Immigrant Entrepreneurs & Educational Attainment : A Deeper Look
A recent report by Kauffman Foundation infers that there is a strong correlation between educational attainment and entrepreneurship.
A report released by the Ewing Marion Kauffman Foundation that tracked the educational backgrounds of immigrant entrepreneurs who were key founders of technology and engineering companies from 1995 to 2005 shows a strong correlation between educational attainment (particularly in science, technology, engineering and math) and entrepreneurship.
Click image, above, to read Education, Entrepreneurship and Immigration: America's New Immigrant Entrepreneurs, Part II.
Click image, above, to read America's New Immigrant Entrepreneurs (part 1 of the study).
But before jumping to 'any' conclusions about role of Educational Attainment to Entrepreneurship, (which I believe is construed and a misquoted wisdom), consider the following points from the report itself:
- The report studied only Technology and Engineering companies. It would have given a much better picture of Entrepreneurship if it had included all kinds of Entrepreneurship activity by these immigrants. If the report had shown that educational attainment is a key factor in every Entrepreneurial activity, I would have bought it flat.

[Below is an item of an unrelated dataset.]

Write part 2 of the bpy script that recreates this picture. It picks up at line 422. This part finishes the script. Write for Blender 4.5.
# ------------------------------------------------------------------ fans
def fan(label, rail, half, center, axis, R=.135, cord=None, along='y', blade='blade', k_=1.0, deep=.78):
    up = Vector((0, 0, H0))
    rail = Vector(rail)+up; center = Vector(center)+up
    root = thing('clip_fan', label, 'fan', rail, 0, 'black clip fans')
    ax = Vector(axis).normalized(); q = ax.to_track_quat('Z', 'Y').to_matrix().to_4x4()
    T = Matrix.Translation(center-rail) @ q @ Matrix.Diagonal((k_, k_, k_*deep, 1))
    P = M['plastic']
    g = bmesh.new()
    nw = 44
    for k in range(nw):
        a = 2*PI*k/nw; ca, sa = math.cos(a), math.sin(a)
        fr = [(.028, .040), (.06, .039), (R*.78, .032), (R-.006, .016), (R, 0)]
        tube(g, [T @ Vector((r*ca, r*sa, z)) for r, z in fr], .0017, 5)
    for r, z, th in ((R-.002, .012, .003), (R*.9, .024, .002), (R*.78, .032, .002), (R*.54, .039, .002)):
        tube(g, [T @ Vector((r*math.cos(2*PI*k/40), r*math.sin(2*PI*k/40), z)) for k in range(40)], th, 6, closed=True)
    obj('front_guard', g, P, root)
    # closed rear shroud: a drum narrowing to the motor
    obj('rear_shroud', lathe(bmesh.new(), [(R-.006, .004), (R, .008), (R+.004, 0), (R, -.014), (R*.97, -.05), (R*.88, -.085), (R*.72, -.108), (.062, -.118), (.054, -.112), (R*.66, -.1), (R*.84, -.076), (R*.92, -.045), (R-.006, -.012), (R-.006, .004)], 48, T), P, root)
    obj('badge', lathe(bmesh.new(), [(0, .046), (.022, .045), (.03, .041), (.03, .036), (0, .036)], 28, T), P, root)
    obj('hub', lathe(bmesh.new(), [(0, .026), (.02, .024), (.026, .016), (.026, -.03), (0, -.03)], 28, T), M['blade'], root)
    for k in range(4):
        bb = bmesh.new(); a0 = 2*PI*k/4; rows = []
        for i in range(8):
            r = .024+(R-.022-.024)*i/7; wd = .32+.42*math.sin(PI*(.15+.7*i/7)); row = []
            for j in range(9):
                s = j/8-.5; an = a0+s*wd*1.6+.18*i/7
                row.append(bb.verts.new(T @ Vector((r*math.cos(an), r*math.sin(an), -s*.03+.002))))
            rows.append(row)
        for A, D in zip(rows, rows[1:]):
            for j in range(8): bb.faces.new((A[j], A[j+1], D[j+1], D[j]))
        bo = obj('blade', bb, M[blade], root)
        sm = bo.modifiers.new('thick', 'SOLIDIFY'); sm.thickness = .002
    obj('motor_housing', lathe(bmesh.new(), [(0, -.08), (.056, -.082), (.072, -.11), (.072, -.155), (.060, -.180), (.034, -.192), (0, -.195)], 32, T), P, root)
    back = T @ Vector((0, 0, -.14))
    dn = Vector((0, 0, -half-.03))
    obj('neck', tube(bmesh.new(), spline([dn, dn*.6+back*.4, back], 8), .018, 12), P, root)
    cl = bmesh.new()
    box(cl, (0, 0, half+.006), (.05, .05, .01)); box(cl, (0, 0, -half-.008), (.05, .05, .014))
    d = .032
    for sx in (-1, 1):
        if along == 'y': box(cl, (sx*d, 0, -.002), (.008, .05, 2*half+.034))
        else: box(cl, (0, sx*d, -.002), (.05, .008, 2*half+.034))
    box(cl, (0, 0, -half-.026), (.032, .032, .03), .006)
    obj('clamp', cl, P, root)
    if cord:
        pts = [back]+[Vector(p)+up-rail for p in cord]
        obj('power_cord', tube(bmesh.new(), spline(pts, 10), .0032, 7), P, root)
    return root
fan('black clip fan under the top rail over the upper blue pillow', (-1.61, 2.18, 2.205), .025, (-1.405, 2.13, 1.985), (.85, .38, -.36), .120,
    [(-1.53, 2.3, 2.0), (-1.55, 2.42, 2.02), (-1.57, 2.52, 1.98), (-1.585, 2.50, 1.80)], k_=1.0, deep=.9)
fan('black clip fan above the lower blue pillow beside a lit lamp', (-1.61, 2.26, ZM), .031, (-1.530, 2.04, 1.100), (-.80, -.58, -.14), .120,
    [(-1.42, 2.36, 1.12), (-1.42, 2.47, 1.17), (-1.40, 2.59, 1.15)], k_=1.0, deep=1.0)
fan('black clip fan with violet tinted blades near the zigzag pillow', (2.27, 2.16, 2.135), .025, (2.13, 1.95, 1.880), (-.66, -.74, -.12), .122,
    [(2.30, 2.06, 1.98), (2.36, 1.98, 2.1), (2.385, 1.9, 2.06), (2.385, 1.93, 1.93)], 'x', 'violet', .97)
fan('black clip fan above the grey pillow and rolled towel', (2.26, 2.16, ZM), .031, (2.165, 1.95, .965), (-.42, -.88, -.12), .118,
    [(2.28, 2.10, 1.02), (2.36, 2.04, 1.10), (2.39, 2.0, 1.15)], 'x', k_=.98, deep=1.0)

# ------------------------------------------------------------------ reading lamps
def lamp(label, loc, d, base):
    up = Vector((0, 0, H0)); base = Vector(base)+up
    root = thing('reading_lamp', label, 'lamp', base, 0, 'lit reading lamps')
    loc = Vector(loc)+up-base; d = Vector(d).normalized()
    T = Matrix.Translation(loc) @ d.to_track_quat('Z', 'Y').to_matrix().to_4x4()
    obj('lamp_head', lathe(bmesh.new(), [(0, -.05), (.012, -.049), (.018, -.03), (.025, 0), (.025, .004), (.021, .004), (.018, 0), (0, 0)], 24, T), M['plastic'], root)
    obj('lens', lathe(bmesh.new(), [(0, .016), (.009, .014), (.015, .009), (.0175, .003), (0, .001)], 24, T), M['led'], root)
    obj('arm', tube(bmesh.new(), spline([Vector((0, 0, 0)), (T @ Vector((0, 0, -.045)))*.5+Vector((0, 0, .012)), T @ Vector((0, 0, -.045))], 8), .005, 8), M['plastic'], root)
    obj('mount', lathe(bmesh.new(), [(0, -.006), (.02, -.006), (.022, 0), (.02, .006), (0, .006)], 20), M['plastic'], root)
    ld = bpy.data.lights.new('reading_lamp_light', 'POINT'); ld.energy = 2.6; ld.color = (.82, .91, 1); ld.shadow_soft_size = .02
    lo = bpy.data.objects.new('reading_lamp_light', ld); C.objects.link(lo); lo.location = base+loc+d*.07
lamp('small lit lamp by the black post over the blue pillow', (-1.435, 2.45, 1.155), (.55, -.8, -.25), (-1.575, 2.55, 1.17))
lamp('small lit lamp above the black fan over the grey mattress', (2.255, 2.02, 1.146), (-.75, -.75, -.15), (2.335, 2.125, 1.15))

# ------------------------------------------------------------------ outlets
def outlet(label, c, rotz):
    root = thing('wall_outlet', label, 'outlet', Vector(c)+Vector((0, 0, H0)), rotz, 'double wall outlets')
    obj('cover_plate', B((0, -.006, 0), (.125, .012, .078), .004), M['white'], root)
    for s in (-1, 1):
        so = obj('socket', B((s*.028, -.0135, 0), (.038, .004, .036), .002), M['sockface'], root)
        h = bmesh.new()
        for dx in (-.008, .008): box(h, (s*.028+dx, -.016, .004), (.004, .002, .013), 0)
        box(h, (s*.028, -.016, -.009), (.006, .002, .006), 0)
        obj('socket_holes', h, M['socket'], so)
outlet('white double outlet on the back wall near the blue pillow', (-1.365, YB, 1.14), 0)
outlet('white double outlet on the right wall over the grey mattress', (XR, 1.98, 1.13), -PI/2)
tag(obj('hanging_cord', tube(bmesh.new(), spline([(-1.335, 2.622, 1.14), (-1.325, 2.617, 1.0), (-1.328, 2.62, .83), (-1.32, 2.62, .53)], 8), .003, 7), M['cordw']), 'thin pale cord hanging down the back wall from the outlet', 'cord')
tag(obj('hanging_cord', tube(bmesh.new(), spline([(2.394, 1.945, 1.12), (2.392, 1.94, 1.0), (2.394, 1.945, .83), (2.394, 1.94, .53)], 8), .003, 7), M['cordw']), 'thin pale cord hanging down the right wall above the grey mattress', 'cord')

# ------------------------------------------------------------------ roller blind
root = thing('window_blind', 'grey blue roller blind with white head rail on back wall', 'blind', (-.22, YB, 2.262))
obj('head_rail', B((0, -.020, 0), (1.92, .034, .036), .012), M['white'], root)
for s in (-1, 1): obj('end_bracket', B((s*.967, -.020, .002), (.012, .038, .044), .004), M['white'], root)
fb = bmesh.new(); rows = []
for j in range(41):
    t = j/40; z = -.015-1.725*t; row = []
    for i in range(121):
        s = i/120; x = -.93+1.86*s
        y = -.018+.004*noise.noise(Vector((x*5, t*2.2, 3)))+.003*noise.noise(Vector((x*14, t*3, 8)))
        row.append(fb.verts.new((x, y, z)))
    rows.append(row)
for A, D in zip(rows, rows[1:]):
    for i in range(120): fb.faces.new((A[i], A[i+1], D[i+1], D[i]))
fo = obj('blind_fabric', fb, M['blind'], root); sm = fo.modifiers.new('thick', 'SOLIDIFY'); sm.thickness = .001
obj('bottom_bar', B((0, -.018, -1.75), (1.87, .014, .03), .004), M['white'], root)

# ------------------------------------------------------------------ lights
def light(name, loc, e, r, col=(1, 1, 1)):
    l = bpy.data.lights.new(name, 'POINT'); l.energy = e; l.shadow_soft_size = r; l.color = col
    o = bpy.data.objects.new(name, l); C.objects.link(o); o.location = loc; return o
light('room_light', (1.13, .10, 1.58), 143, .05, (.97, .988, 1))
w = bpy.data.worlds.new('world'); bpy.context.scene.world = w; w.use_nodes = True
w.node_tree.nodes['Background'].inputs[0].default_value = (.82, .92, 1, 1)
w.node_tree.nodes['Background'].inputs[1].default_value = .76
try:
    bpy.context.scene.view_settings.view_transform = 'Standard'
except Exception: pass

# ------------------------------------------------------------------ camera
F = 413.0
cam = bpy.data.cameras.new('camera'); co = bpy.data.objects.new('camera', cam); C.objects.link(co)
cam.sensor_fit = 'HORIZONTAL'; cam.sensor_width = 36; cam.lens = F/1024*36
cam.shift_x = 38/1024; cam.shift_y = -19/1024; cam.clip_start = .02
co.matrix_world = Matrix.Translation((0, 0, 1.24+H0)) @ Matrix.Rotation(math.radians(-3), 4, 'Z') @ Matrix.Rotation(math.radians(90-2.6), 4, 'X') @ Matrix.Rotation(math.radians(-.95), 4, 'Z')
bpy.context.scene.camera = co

- Most of these Tech-Entrepreneurs (as per report about 93%) came to US for work or study. As everybody already know, this is the primary reason for Indians to come to US. US Immigration is not that easy to tackle, if not impossible, for a highschool dropout to come to US and start a business. If we see Indian immigrant population per se, these numbers will stay the same. Almost all came for either study or work. So I would rule out their educational background in high tech as a factor for their entrepreneurial ventures in US. If they had come to US for 'any other damn reason' , they would have started their own companies.
- If education attainment is such a key factor for Entrepreneurship, why don't we find similar Entrepreneurship activity in India where the rest (a majority) of the High Tech Indians still work or study.
- It is the same case with most other Immigrants (from china etc). They all came to US for either work in high tech or study in US. Whatever they do, you will find a strong correlation to their High educational attainment. For example, barring a small portion of these Entrepreneurs, rest of these high tech Immigrants work throughout their lives as employees of some firm. That is a strong correlation between High Educational attainment and mind blowing lifestyle.
- The % of these Indian Immigrant Entrepreneurs that came from IITs is only a 15% as per the report. That number itself tells a lot more than I can argue. IITs only take the brightest of students. But they represent only 15% of the Entrepreneurial activity, despite all the hype, investment and high action networks. It clearly rules out you don't have to be at IIT to become an entrepreneur. IIT background helped these guys to come to US and work or to study and provide an easy access to lots of resources for sure. Whether their 'belong to IIT' has anything to do with their entrepreneurial spark is still debatable.
I believe, your engineering excellence has nothing to do with Entrepreneurship. It is altogether a different mindset. A different perspective of looking at an opportunity and the market. If you say, if you can cook a better burger you can become an Entrepreneur at making burgers and probably beat McDonalds, I would try to believe then that your engineering excellence would make you a better Entrepreneur. And, I will learn my lesson.
Isn't there a strong correlation between starting your company in a 'Garage' and its success?
Isn't there a strong correlation between 'living on the streets' and becoming 'a rock star'?
Isn't there a strong correlation between 'dropping out of high school' to 'building an empire'?
And one more final question,
To become a successful entrepreneur and start a Technology or Engineering company, do you want to study an MBA? or MS in Computer Sceience? or .... drop out of high school? or ... ??
Correlations are good for reports, books, seminars, yeah, ofcourse blogs and I believe good for nothing. Many Americans tend to assume that every other Indian is a software engineer or a maths graduate or a high tech graduate. And yet 99% of Indian entrepreneurs that actually built India and making a difference to India as you read have unfortunately never studied any of them. Those who studied are mostly working in IT and many of them in US or working for US based IT companies.